Pakistani news agencies reported in the weeks before September 11th that America had threatened war against the Taliban if they did not agree to the pipeline deal. “Accept our carpet of gold,” the Bush administration is reported to have said, “or be buried under a carpet of bombs.”
At the same time, John O’Neill was quitting his job in protest. A Deputy Director of the FBI, O’Neill was America’s chief bin Laden hunter. He had been in charge of the investigations into the bin Laden-connected bombings of the World Trade Center in 1993, the destruction of an American troop barracks in Saudi Arabia in 1996, the African embassy bombings in 1998, and the attack upon the U.S.S. Cole in 2000. Simply put, no one person in America’s counter-terrorism apparatus knew more about Osama bin Laden than John O’Neill.

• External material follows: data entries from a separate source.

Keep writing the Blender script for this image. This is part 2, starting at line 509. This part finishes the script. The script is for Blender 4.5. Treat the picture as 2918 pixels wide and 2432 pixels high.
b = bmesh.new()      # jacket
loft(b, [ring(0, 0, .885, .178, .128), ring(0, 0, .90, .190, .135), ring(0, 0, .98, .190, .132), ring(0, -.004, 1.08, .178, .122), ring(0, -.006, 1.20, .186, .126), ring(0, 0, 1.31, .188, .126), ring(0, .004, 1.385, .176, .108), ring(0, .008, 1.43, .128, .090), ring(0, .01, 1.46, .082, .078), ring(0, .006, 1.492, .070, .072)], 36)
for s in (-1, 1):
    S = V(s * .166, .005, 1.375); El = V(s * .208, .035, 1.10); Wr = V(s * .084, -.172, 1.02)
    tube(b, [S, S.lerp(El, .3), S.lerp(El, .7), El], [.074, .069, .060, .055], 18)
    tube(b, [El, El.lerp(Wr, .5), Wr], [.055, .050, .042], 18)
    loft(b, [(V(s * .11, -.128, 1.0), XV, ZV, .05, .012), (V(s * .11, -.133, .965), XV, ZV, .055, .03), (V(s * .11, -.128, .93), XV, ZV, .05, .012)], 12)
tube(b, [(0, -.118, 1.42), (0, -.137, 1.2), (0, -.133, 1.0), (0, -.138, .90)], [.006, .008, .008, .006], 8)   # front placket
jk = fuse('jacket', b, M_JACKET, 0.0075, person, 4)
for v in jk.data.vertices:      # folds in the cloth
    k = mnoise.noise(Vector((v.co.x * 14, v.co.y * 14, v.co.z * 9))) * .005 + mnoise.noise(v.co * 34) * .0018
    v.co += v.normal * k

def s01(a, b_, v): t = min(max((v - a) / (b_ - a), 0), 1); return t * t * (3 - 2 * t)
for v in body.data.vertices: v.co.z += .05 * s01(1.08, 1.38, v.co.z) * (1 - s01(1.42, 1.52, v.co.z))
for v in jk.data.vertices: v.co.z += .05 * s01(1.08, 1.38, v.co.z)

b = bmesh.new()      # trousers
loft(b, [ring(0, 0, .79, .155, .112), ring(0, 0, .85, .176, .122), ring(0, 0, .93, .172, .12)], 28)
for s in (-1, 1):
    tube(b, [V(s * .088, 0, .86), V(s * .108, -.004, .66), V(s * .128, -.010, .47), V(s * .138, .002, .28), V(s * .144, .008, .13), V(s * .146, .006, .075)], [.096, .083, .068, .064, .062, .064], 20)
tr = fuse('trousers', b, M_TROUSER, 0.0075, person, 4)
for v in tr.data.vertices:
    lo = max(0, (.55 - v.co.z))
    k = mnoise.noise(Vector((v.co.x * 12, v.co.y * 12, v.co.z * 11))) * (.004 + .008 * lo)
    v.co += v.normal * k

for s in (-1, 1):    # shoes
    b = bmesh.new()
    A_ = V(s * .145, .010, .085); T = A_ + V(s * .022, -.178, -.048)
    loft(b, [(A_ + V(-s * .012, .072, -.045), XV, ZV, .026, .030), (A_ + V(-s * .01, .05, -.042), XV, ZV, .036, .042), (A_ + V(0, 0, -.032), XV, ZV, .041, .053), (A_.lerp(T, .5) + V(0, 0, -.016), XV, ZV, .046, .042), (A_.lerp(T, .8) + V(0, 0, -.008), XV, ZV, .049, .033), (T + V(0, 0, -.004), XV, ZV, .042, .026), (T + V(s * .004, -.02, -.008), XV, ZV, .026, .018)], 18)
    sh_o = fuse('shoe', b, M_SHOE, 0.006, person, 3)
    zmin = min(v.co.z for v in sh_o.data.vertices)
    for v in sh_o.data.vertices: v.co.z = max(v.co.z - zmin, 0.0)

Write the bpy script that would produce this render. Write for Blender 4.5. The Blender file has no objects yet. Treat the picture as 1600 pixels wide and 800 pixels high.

Two weeks before September 11th, John O’Neill left the FBI in anger and disgust. He believed his government was actively hindering his ability to pursue dangerous Islamic terrorists because such investigations were discomforting Mideast regimes like the Taliban that were being courted by American petroleum interests. Brisard and Dasique quote O’Neill as saying, “The main obstacles to investigating Islamic terrorism were U.S. oil corporate interests, and the role played by Saudi Arabia in it.” Connections between the Taliban and Saudi Arabia, a nation bin Laden and a dozen of the 9/11 hijackers once called home, are too glaring to ignore.